### GIVEN TASK
Search the records for the word "Blender" and report each line that has it.

### PROVIDED ENTRIES
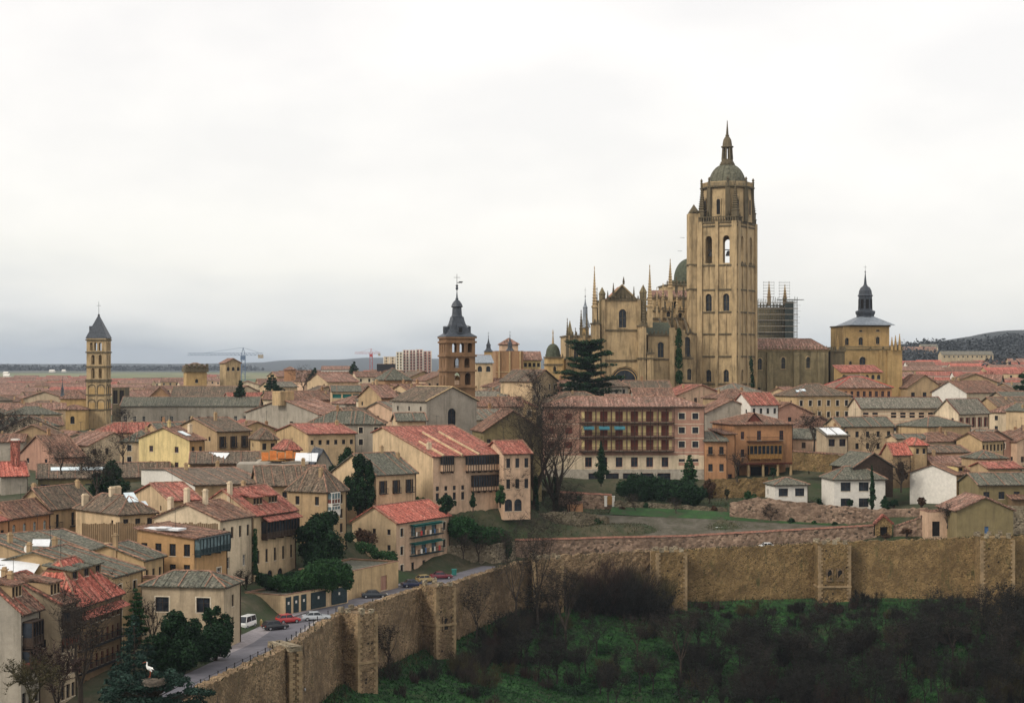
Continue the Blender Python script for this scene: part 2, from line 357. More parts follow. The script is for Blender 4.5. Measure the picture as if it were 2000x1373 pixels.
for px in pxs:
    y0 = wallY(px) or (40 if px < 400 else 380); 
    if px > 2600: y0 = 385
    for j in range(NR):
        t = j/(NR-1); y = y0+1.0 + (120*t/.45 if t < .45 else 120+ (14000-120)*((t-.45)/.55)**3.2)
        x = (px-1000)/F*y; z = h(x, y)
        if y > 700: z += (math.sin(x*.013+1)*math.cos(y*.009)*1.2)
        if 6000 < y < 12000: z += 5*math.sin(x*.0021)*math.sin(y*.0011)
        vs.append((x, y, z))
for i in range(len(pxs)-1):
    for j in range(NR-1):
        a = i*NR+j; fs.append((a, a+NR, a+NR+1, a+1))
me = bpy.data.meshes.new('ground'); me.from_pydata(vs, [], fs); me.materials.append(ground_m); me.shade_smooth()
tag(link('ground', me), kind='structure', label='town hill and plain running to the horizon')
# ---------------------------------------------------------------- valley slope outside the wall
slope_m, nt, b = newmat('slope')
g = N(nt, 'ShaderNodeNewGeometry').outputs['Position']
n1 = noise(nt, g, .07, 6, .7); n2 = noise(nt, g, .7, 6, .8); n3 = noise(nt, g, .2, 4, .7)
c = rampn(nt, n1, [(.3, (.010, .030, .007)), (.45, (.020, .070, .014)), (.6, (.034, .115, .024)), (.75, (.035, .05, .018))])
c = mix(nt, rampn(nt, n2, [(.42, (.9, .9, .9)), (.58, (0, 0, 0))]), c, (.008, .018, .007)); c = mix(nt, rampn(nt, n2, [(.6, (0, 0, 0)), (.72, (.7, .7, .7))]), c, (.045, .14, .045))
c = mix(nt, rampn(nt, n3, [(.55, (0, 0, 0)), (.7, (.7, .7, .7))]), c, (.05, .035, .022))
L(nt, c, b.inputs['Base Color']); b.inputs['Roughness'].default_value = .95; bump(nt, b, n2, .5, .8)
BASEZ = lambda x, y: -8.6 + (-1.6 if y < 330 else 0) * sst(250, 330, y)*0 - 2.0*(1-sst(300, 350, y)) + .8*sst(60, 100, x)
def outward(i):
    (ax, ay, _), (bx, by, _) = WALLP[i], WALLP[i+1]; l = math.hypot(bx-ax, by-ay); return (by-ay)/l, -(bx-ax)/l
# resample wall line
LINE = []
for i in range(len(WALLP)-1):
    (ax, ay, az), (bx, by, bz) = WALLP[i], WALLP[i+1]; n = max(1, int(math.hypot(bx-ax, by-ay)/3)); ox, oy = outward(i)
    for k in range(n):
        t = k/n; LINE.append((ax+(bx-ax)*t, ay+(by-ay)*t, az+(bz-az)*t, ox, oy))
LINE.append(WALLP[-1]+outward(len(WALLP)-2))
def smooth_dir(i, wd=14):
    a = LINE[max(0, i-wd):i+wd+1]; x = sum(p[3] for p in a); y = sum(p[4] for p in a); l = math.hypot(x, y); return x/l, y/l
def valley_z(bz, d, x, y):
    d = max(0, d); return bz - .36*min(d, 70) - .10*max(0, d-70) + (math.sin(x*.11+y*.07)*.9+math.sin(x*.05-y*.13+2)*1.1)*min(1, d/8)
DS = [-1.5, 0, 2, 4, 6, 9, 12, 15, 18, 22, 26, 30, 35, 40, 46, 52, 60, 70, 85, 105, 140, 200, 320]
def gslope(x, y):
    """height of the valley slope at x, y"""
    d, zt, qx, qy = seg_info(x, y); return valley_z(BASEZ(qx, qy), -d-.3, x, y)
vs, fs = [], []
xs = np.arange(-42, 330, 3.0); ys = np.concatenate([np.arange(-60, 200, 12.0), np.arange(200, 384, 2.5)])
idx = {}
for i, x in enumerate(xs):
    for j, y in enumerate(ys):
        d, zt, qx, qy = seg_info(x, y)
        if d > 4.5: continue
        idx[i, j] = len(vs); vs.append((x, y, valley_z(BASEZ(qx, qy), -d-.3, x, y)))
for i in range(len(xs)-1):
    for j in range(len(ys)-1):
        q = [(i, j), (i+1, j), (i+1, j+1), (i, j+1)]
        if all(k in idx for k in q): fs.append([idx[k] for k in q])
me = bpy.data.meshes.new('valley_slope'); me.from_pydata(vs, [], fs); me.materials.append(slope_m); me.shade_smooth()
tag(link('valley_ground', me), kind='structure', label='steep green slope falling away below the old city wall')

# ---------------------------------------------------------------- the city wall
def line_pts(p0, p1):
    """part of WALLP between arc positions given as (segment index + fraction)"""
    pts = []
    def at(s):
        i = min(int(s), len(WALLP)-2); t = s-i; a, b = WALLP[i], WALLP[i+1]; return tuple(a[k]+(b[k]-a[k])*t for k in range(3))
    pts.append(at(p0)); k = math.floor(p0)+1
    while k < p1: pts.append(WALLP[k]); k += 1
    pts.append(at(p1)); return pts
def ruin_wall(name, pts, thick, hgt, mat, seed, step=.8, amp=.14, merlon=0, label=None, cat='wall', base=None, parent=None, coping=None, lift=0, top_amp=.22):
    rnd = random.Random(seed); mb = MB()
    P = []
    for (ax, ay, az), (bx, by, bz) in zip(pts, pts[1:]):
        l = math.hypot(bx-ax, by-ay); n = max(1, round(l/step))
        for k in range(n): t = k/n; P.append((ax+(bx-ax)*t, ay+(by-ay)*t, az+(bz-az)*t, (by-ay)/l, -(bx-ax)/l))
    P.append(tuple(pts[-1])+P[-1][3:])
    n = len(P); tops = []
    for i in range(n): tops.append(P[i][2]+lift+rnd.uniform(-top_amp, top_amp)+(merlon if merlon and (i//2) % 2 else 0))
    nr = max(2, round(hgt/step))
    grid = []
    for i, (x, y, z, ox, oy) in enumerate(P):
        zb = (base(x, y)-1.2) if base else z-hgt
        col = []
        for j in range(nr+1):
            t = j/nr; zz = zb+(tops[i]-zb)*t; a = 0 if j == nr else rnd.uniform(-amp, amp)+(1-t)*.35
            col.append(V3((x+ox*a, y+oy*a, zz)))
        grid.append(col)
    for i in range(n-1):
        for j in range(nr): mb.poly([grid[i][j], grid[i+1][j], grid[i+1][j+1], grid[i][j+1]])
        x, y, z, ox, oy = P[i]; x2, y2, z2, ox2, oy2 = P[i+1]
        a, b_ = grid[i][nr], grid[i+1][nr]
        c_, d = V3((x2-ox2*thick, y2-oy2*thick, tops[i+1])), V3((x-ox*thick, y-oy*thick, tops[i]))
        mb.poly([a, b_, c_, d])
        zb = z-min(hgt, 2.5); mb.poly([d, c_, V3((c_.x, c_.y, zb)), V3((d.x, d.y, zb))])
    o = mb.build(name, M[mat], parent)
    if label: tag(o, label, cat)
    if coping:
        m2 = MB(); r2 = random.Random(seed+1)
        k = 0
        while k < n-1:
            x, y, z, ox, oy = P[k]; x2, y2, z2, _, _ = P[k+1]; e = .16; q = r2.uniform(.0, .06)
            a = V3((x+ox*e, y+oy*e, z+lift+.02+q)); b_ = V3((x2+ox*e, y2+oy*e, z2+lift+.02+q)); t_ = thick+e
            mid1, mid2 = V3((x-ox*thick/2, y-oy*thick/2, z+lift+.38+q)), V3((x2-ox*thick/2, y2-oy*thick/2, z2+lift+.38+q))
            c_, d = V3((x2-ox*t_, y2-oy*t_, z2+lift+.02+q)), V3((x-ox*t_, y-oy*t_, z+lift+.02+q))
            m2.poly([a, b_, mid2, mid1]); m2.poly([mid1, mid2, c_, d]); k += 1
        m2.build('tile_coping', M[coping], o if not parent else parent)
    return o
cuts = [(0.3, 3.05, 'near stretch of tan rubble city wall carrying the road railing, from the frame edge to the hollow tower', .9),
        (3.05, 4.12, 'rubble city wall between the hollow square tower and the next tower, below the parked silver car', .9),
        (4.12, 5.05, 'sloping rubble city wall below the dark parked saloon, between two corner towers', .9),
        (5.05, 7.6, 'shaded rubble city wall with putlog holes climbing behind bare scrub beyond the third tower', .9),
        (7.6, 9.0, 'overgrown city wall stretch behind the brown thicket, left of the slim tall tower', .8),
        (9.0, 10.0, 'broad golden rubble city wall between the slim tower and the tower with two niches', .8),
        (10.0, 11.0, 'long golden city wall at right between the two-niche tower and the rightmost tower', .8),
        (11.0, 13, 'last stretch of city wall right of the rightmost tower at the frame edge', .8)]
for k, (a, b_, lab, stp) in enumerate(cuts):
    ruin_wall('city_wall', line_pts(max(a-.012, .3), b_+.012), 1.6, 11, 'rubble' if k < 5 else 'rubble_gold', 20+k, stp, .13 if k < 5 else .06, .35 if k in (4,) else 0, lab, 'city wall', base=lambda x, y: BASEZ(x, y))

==

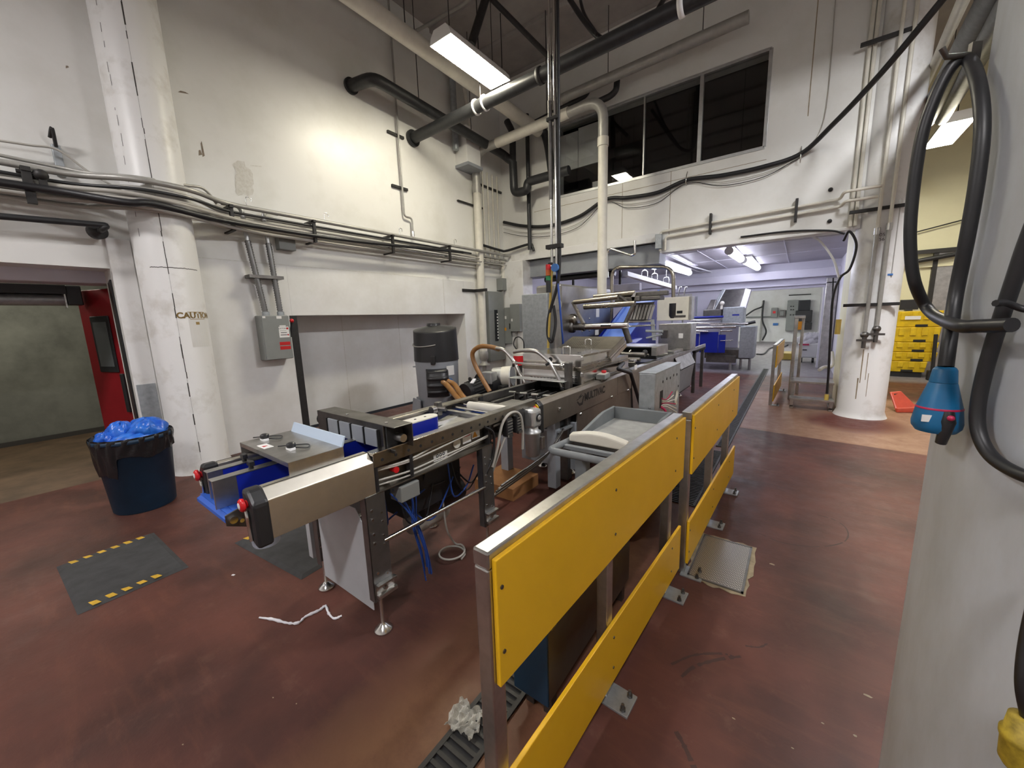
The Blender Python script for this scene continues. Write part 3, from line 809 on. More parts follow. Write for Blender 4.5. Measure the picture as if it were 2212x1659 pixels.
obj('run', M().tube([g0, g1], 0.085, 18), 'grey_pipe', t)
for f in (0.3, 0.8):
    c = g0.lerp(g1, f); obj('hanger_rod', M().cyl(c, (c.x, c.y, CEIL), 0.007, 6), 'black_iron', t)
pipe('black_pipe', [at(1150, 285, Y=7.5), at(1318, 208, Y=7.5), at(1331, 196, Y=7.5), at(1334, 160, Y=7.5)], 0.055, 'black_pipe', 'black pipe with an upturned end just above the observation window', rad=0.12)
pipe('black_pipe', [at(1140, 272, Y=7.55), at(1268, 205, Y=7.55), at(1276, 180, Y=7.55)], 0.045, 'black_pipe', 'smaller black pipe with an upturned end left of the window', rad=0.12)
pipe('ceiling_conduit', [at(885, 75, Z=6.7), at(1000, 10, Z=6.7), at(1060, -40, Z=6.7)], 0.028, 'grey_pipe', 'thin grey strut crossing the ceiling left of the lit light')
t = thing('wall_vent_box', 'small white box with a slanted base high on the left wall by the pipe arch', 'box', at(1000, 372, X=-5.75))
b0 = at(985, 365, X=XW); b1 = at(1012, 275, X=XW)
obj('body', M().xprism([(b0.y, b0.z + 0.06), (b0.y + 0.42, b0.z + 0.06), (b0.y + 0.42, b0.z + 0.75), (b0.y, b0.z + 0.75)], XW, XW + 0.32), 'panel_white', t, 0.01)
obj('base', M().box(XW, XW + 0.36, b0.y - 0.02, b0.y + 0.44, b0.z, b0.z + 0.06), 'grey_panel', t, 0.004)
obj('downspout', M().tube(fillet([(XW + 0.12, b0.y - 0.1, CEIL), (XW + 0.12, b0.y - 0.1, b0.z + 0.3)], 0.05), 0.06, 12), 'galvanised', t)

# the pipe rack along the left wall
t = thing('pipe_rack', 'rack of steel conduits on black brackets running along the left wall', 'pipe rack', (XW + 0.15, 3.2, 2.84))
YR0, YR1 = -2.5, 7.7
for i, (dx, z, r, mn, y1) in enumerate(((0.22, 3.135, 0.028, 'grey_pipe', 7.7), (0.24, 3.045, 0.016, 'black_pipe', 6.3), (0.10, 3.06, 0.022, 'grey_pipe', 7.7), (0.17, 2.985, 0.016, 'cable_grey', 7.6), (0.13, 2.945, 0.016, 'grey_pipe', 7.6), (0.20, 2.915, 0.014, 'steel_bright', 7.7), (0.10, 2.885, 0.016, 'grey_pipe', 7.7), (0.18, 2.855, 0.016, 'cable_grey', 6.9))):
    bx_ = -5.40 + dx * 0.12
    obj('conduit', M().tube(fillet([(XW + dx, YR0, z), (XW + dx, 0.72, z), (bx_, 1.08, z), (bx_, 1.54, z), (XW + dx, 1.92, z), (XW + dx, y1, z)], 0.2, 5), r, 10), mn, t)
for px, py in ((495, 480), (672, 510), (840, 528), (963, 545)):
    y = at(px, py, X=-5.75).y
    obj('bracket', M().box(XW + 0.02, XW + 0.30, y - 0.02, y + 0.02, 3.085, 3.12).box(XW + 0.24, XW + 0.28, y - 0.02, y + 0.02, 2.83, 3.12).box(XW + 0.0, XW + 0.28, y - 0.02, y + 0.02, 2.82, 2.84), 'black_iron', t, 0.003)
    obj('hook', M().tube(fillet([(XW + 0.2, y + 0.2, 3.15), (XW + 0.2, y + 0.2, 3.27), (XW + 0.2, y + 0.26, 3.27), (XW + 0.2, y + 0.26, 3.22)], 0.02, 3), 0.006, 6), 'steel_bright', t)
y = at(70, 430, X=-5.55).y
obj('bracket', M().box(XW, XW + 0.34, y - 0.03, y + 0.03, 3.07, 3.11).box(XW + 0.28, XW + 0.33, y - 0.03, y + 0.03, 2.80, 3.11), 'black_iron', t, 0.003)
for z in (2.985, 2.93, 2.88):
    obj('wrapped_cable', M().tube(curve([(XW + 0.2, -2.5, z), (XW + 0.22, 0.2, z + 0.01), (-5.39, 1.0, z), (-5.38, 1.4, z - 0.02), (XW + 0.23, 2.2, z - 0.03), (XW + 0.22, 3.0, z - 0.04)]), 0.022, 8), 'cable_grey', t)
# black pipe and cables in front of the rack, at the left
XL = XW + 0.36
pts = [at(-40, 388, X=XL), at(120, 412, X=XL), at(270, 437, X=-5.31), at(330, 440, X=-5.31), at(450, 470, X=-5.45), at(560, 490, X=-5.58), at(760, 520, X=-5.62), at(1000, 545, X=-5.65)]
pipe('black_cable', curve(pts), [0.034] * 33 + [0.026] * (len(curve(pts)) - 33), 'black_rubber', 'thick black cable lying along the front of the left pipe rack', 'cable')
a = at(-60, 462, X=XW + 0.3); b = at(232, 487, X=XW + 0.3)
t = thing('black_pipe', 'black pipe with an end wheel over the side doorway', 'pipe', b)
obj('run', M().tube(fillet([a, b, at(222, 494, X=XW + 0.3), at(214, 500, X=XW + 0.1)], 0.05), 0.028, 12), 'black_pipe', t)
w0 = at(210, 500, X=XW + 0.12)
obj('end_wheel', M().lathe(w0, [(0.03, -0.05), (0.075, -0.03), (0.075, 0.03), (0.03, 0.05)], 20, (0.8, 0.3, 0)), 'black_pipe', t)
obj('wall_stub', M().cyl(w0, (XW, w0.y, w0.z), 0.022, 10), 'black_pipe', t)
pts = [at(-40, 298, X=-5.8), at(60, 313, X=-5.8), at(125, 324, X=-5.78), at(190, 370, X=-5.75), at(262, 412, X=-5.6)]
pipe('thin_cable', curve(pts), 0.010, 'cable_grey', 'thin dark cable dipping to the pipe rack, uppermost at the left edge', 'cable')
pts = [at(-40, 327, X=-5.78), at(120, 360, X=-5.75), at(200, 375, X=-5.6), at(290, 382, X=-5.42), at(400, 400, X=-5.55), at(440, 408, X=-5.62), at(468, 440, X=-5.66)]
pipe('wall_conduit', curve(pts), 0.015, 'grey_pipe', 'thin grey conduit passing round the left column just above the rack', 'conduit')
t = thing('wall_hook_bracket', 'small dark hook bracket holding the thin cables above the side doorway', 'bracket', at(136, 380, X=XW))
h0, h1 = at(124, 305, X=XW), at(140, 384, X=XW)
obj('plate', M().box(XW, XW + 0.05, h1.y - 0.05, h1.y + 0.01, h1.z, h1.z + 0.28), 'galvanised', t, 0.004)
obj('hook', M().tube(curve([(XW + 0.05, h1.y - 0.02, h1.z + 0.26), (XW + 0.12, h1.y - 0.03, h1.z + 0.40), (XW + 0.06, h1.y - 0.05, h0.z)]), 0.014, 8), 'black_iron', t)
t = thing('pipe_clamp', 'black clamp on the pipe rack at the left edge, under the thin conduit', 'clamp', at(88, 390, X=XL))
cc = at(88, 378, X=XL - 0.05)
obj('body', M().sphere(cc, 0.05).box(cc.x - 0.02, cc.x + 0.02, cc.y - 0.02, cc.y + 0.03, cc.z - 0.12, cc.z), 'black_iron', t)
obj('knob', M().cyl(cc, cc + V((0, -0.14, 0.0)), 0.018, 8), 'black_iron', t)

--

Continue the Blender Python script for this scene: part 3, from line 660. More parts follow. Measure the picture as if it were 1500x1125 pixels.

### SOLUTION TO THE PROBLEM
Continue the Blender Python script for this scene: part 2, from line 357. More parts follow. The script is for Blender 4.5. Measure the picture as if it were 2000x1373 pixels.
The Blender Python script for this scene continues. Write part 3, from line 809 on. More parts follow. Write for Blender 4.5. Measure the picture as if it were 2212x1659 pixels.
Continue the Blender Python script for this scene: part 3, from line 660. More parts follow. Measure the picture as if it were 1500x1125 pixels.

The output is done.